Long story short, despite an endless list of concerns in recent years - such as ATT, TikTok, fears of the namesake app’s demise, FRL losses, and the huge OpEx / CapEx ramps, to name a few - Meta has emerged with an enviable hand. As we approach what may be another period of discomfort for some market participants - more on the FY24 OpEx guidance and FRL below - it’s useful to take note of how this last bout of (intense) uneasiness played out.
(Some interesting numbers: at the bottom tick in November 2022, Meta had an enterprise value of ~$200 billion. With the benefit of hindsight, it traded at ~3x FY24e FOA EBIT. Even if you tack on -$100 billion for FRL, it traded at ~5x FY24e FOA EBIT. Put differently, despite a >3x increase for the stock from the lows, it trades at a mid-teens multiple of FY24e EPS. Needless to say, the narrative and realities of the business at that time were quite dire.)
FOA Segment
There are three key inputs on the top-line for Meta’s Family Of Apps (FOA) segment: (1) total engagement, which is the combination of daily active users (DAU’s) and per user engagement; (2) ad loads; and (3) ad pricing, which is tied to supply / demand and returns on ad spend (ROAS). On the first point, Meta continues to impress: despite a massive DAU base that now exceeds three billion people, the number of (de-duplicated) Family DAU’s grew 7% YoY in Q3 FY23, the best result in six quarters. In addition, as has been the case in prior periods, management’s commentary continues to indicate new formats (Reels) and AI recommendation advances have improved time spent.
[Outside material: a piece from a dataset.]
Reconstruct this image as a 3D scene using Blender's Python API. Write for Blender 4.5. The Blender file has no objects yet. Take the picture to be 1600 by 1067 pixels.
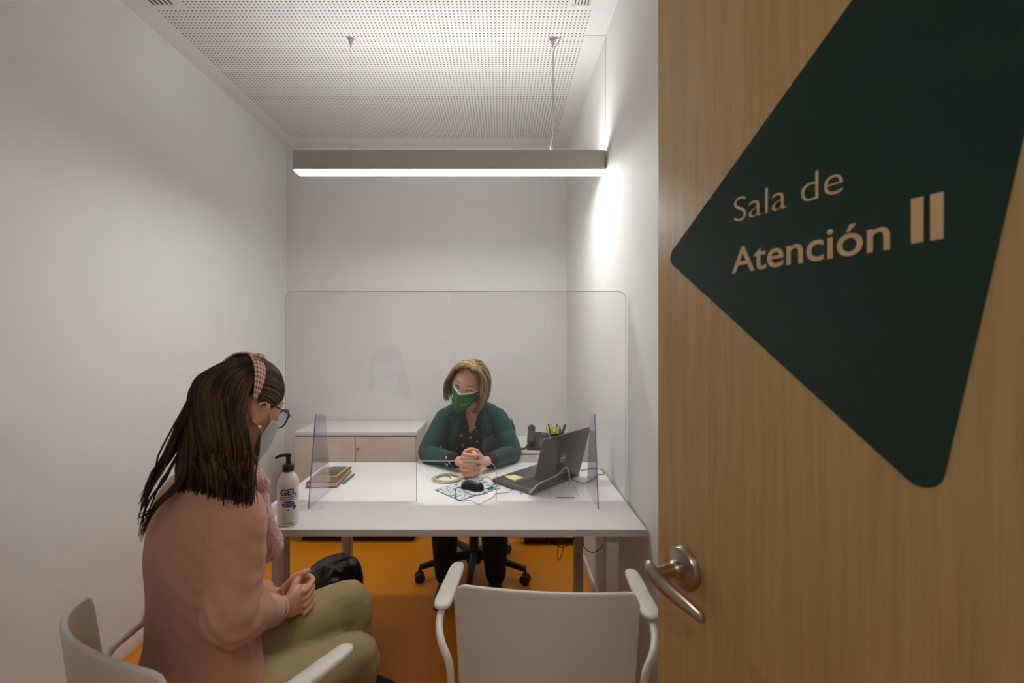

On ad loads and monetization, DAU growth and engagement drove a large increase in ad impressions (+31% YoY). In addition, despite the headwinds from geographic mix shift (outsized growth from lower ARPU regions) and time shift to lower monetizing surfaces, price per ad only declined by 6% YoY. This result was helped by products like Advantage+ that have mitigated the ATT / IDFA pressures on ROAS (“our ongoing improvements to ad targeting and measurement are continuing to drive improved results for advertisers”).
The above factors drove more than 20% YoY growth in FOA revenues; in combination with tight expense control, this led to a nearly 2x increase in FOA operating income, with segment margins climbing ~1,800 basis points in the quarter, to 52%. (With the benefit of hindsight, my response following the Q4 FY22 results - when it first became apparent that significant moves were underway - was inadequate. I should’ve acted when the facts changed.)